## Supplied information:
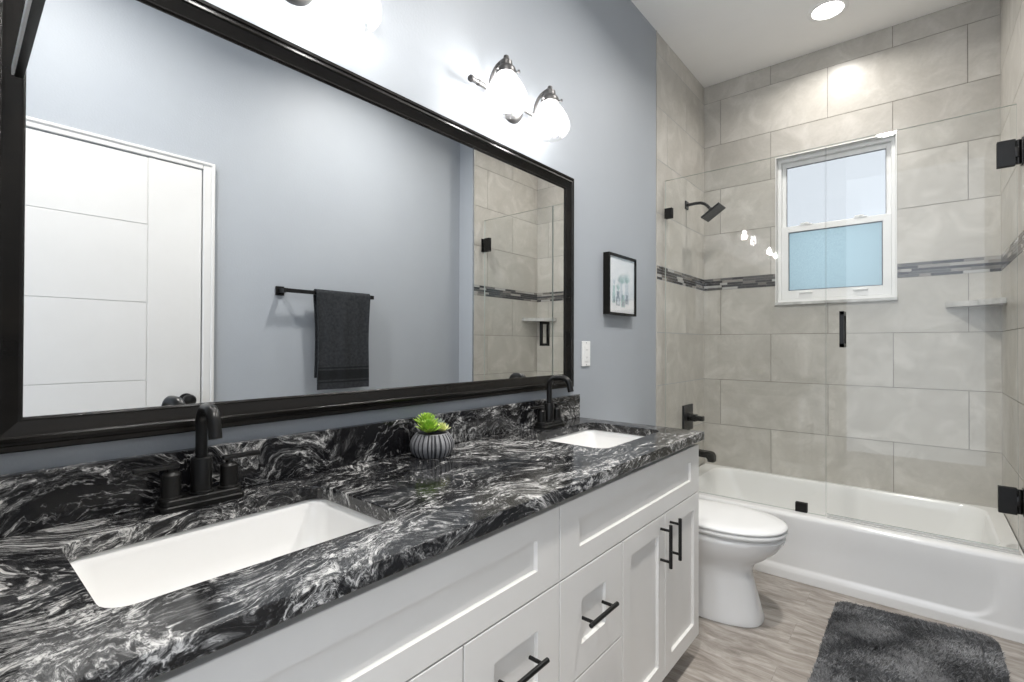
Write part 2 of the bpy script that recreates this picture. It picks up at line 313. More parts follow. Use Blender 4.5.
bm = bmesh.new(); yb0, yb1 = YB+.010, YB+.20
box(bm, (0, yb0, 0), (WX0-.006, yb1, HC)); box(bm, (WX1+.006, yb0, 0), (W+.01, yb1, HC))
box(bm, (WX0-.006, yb0, 0), (WX1+.006, yb1, WZ0-.006)); box(bm, (WX0-.006, yb0, WZ1+.006), (WX1+.006, yb1, HC))
struct(obj('wall_back', bm, 'grout'))

# tiled surfaces: rows of large tiles in running bond, mosaic band, rows again; every tile slightly raised over the grout
ZS0, ZS1, TH_, G = 1.530, 1.608, .308, .0034
rows = []
z = ZS0; k = 0
while z > .28: rows.append((max(z-TH_, .27), z, k % 2)); z -= TH_; k += 1
z = ZS1; k = 1
while z < HC: rows.append((z, min(z+TH_, HC), k % 2)); z += TH_; k += 1
def tiled(name, P, u0, u1, phase, hole=None, depth=.008):
    """P(u,z,d) -> point, d = distance in front of the finished face (0) into the wall (negative)."""
    bm = bmesh.new(); lay = bm.loops.layers.color.new('tile')
    def slab(a0, a1, b0, b1, d0, d1, col, mi):
        v = [bm.verts.new(P(u, zz, d)) for u in (a0, a1) for zz in (b0, b1) for d in (d0, d1)]
        for f in ((0, 1, 3, 2), (4, 6, 7, 5), (0, 4, 5, 1), (2, 3, 7, 6), (0, 2, 6, 4), (1, 5, 7, 3)):
            g = bm.faces.new([v[i] for i in f]); g.material_index = mi
            for l in g.loops: l[lay] = col
    def tile(a0, a1, b0, b1, col, mi, g=G):
        a0 = a0+g/2; a1 = a1-g/2; b0 += g/2; b1 -= g/2
        a0 = max(a0, u0); a1 = min(a1, u1)
        if a1-a0 < .004: return
        if hole and not (a1 <= hole[0] or a0 >= hole[1] or b1 <= hole[2] or b0 >= hole[3]):
            if a0 < hole[0]: slab(a0, hole[0], b0, b1, -depth, 0, col, mi)
            if a1 > hole[1]: slab(hole[1], a1, b0, b1, -depth, 0, col, mi)
            m0, m1 = max(a0, hole[0]), min(a1, hole[1])
            if b1 > hole[3]: slab(m0, m1, hole[3], b1, -depth, 0, col, mi)
            if b0 < hole[2]: slab(m0, m1, b0, hole[2], -depth, 0, col, mi)
        else: slab(a0, a1, b0, b1, -depth, 0, col, mi)
    # grout bed
    def bed(a0, a1, b0, b1): slab(a0, a1, b0, b1, -depth-.002, -.0022, (.5, .5, .5, 1), 2)
    if hole:
        bed(u0, hole[0], .27, HC); bed(hole[1], u1, .27, HC); bed(hole[0], hole[1], .27, hole[2]); bed(hole[0], hole[1], hole[3], HC)
    else: bed(u0, u1, .27, HC)
    for z0, z1, t in rows:
        u = phase+(.312 if t else 0)-2*.6235
        while u < u1:
            if u+.6235 > u0: tile(u, u+.6235, z0, z1, (random.random(), random.random(), random.random(), 1), 0)
            u += .6235
    n = 5; h = (ZS1-ZS0)/n
    for i in range(n):
        u = u0-random.random()*.1
        while u < u1:
            wd = random.choice((.048, .075, .10, .13)); 
            if u+wd > u0: tile(u, u+wd, ZS0+i*h, ZS0+(i+1)*h, (random.random(), 0, 0, 1), 1, .0016)
            u += wd
    o = obj(name, bm, ['tile_stone', 'mosaic', 'grout']); return struct(o)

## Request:
Return nothing but the lines running from the start of the data to the line with "struct(obj('wall_back', bm, 'grout'))", please, both ends included and no pictures.

## Written reply:
Write part 2 of the bpy script that recreates this picture. It picks up at line 313. More parts follow. Use Blender 4.5.
bm = bmesh.new(); yb0, yb1 = YB+.010, YB+.20
box(bm, (0, yb0, 0), (WX0-.006, yb1, HC)); box(bm, (WX1+.006, yb0, 0), (W+.01, yb1, HC))
box(bm, (WX0-.006, yb0, 0), (WX1+.006, yb1, WZ0-.006)); box(bm, (WX0-.006, yb0, WZ1+.006), (WX1+.006, yb1, HC))
struct(obj('wall_back', bm, 'grout'))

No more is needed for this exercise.